[Objective] Copy each line of the material below that includes the string "script".
-- BEGIN Dataset records --
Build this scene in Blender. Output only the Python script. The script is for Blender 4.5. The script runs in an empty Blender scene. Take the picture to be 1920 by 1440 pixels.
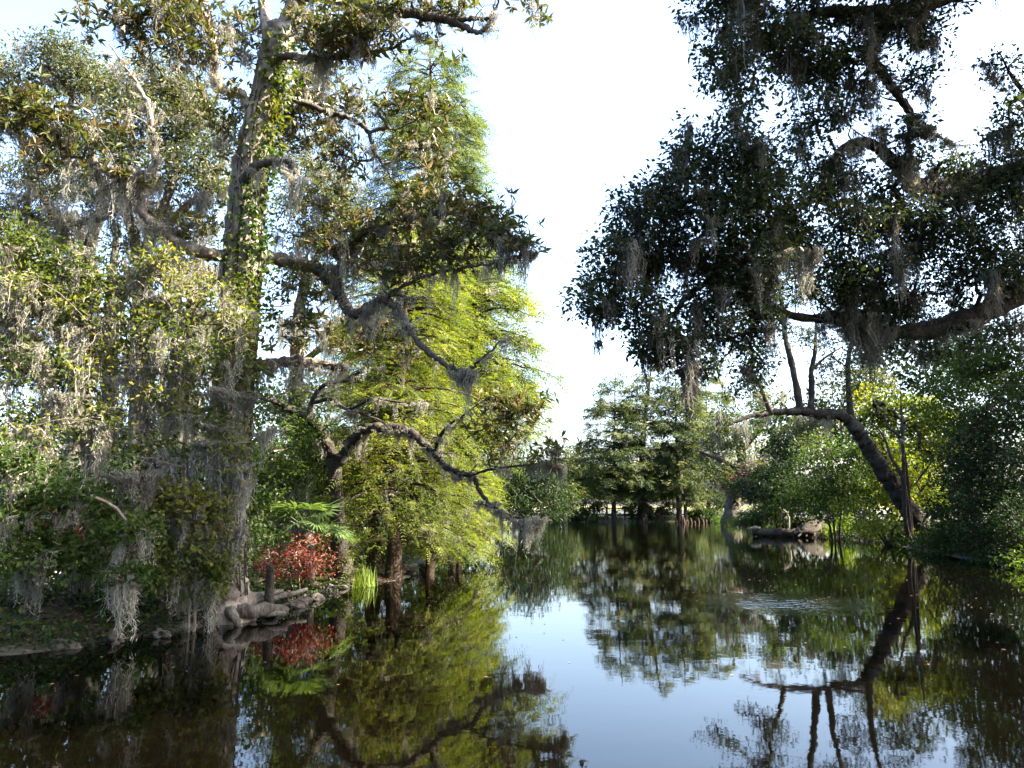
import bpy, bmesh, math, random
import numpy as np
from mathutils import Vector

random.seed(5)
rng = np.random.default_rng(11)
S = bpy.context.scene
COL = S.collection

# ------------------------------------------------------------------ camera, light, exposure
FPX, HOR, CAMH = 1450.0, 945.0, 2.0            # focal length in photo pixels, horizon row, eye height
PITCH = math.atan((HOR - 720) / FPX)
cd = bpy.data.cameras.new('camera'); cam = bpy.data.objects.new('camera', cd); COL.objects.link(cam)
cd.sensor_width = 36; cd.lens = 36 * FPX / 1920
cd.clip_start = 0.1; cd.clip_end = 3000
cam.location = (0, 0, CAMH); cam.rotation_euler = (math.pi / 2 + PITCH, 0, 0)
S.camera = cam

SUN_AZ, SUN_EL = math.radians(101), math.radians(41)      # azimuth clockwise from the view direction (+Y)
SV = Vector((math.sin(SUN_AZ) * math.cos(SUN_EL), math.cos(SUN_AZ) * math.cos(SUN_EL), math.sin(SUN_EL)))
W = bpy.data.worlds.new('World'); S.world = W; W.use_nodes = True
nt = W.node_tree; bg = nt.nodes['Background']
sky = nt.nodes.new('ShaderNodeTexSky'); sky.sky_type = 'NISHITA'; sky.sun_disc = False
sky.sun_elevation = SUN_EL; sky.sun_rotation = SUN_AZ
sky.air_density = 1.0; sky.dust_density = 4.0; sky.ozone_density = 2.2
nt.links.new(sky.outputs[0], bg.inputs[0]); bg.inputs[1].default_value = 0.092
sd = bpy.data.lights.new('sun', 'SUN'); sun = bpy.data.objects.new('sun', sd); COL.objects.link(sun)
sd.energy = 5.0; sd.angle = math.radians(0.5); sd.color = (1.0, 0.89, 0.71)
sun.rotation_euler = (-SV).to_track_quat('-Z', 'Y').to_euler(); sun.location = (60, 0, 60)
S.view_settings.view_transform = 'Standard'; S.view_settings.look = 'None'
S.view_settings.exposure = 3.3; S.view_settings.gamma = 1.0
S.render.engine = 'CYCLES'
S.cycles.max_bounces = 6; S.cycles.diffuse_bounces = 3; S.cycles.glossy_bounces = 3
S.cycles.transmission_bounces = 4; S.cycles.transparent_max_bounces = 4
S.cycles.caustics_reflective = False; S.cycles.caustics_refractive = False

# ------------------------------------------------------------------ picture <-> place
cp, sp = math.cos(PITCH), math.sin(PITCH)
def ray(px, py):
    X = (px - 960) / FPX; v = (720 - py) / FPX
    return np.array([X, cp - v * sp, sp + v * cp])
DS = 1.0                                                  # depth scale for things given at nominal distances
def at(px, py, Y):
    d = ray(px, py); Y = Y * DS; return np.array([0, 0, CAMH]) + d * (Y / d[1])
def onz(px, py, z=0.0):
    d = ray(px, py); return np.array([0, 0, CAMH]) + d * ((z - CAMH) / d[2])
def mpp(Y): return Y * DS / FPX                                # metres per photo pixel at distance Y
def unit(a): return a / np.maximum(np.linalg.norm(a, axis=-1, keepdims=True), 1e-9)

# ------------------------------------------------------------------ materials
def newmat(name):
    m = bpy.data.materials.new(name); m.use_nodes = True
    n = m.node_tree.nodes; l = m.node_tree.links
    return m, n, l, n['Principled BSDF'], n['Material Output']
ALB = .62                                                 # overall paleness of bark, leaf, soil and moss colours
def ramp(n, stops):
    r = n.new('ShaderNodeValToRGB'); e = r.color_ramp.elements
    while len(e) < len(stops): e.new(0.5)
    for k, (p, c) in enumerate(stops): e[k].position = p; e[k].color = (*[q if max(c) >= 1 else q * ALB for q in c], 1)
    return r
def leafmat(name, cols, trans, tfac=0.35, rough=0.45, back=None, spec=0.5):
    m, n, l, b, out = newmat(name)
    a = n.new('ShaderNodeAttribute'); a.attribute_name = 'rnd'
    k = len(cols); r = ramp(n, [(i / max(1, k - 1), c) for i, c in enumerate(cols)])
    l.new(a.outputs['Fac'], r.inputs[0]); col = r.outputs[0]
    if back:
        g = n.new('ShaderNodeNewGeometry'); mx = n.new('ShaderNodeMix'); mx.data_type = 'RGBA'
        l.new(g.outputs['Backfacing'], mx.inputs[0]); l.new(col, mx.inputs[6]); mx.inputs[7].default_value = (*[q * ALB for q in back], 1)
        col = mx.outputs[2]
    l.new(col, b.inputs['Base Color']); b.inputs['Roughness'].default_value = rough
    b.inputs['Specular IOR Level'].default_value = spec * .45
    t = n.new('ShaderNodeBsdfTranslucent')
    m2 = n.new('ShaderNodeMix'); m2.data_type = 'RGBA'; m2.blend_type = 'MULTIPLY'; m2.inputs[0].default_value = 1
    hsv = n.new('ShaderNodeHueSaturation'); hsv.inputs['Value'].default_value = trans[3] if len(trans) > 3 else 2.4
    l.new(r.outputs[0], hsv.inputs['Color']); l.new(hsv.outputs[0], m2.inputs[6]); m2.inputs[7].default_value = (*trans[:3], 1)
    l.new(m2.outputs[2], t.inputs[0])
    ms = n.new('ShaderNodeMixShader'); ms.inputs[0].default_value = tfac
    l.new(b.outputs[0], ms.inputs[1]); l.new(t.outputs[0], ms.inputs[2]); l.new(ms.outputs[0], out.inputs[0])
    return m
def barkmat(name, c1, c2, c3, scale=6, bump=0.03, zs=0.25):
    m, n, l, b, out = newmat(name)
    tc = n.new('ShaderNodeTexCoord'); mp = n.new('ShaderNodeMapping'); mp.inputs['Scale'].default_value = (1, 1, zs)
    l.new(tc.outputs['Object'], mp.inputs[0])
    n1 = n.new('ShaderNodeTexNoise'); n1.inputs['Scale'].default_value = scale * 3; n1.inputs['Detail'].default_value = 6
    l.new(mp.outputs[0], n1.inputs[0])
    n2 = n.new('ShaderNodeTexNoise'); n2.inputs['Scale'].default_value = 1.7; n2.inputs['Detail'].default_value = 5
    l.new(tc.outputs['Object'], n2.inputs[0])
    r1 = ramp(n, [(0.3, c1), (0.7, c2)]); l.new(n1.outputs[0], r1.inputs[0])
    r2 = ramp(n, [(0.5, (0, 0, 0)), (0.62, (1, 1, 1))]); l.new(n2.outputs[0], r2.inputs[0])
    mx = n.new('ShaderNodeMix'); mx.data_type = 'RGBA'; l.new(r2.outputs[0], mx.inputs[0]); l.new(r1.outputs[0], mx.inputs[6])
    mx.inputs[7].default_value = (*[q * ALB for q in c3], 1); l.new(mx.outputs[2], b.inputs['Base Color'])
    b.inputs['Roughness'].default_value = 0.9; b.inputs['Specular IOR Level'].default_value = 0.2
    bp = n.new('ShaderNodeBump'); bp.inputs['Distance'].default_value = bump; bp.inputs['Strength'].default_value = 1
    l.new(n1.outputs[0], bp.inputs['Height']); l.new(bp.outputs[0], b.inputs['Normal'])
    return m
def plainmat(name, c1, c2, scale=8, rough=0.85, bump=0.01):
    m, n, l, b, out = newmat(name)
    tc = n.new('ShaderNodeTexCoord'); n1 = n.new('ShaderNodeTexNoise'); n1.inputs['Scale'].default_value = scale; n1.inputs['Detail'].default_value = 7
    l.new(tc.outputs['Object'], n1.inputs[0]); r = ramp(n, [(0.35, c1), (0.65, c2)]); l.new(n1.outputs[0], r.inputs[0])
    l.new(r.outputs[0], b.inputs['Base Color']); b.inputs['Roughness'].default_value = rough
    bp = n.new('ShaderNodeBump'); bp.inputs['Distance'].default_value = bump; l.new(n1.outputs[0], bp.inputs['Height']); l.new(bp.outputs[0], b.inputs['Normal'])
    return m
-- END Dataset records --
-- BEGIN Dataset records --
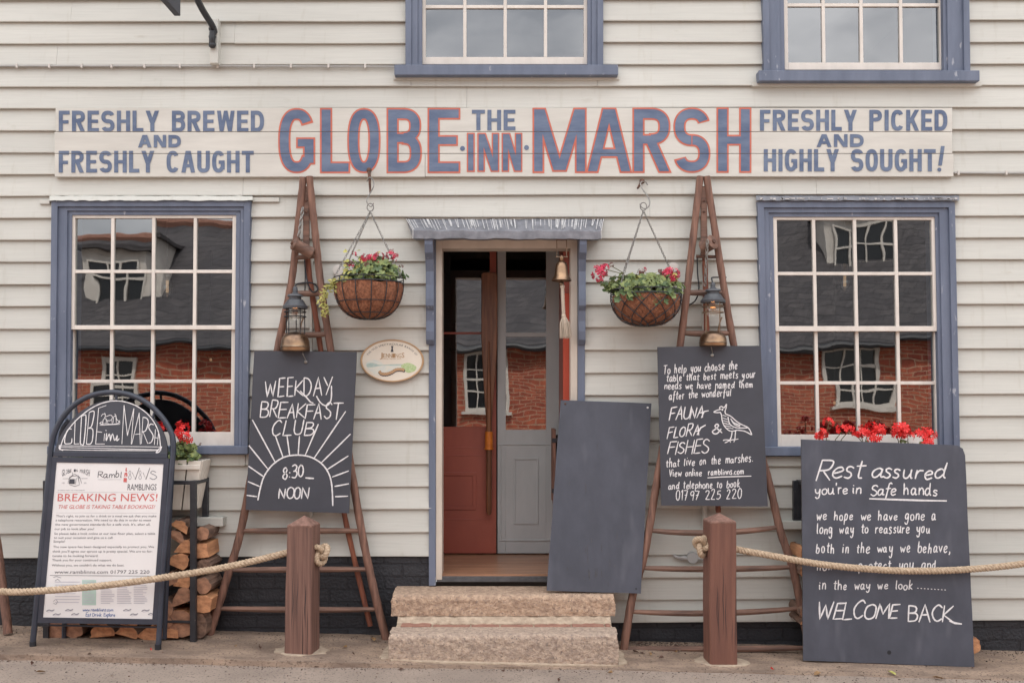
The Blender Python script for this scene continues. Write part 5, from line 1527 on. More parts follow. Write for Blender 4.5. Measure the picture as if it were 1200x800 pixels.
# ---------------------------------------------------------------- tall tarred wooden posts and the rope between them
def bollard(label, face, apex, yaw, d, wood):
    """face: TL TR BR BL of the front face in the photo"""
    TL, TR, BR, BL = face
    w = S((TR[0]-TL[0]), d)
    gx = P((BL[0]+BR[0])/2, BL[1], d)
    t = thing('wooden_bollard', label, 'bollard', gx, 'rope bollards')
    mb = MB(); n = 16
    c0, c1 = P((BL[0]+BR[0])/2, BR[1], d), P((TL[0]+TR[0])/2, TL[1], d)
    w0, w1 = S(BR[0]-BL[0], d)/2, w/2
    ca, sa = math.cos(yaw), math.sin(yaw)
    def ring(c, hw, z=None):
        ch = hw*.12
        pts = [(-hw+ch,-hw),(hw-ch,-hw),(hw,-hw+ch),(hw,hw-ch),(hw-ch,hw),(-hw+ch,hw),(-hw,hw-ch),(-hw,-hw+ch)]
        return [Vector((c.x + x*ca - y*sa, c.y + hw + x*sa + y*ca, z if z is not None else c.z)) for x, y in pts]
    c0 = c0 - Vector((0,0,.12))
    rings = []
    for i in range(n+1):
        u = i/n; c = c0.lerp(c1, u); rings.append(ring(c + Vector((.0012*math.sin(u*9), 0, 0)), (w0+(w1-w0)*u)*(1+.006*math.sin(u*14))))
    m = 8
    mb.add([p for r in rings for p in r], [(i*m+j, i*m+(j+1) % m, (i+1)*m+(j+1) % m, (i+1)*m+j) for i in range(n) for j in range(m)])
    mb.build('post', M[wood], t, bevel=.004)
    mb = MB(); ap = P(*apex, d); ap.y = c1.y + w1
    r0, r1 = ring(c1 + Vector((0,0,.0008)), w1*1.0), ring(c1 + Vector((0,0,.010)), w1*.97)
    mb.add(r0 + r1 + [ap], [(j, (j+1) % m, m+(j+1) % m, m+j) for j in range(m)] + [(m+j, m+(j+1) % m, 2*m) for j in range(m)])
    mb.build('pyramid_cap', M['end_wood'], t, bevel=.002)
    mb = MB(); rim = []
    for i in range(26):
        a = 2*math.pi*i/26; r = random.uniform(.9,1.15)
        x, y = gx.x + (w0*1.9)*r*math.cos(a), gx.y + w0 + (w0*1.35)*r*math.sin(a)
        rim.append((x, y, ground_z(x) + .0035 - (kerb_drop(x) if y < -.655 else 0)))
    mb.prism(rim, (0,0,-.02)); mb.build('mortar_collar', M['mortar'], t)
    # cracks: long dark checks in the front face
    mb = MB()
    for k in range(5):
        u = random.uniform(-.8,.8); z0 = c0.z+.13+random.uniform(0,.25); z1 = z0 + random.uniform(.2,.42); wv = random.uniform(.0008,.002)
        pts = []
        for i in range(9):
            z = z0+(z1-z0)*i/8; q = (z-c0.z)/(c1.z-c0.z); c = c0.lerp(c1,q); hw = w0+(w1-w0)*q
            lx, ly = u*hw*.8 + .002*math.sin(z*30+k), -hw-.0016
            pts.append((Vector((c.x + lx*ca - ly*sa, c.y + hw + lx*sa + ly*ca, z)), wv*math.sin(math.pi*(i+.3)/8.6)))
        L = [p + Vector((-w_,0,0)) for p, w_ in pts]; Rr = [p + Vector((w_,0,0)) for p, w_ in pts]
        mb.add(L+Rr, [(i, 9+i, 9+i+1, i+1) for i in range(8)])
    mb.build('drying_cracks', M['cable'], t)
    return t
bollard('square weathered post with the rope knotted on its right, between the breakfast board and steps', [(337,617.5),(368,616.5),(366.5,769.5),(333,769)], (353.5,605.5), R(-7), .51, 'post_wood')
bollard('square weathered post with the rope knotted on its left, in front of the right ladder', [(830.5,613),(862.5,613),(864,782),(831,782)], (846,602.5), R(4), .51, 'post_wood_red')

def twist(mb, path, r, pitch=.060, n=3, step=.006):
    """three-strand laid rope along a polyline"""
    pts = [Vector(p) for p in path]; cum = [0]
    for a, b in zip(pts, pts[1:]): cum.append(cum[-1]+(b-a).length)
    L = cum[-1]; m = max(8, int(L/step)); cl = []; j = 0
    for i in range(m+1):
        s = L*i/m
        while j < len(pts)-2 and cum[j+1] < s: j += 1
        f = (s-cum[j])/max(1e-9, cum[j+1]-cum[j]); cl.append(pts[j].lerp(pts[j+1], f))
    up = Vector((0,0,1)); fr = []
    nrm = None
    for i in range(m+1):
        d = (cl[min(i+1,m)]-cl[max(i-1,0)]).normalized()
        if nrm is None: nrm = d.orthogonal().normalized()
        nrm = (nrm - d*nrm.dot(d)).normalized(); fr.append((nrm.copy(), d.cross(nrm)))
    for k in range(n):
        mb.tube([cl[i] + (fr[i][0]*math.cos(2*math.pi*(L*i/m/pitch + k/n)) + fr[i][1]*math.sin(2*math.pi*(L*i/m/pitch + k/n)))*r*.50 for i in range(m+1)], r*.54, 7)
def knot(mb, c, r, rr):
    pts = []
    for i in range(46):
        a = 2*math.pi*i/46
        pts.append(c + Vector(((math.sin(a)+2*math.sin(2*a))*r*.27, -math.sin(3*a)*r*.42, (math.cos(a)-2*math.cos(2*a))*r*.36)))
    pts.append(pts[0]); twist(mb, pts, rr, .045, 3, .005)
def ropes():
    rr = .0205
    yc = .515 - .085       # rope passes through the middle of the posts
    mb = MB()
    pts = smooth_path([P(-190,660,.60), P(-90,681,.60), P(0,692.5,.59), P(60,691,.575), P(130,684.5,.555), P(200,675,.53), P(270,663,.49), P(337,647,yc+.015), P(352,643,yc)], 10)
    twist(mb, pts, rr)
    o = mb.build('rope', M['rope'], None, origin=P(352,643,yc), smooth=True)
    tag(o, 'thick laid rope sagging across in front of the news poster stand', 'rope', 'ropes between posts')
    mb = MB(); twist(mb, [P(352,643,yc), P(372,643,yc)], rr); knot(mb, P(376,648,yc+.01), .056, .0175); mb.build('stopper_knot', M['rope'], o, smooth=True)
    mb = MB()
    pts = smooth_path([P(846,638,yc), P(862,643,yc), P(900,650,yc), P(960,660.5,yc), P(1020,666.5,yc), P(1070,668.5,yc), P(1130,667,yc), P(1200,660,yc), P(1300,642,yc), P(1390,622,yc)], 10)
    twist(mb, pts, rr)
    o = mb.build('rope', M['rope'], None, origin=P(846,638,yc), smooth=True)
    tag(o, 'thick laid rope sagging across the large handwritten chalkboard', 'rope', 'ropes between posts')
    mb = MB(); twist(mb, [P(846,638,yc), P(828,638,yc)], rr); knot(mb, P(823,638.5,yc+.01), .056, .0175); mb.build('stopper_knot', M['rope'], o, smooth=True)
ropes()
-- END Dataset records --
[Correct output]
Build this scene in Blender. Output only the Python script. The script is for Blender 4.5. The script runs in an empty Blender scene. Take the picture to be 1920 by 1440 pixels.
The Blender Python script for this scene continues. Write part 5, from line 1527 on. More parts follow. Write for Blender 4.5. Measure the picture as if it were 1200x800 pixels.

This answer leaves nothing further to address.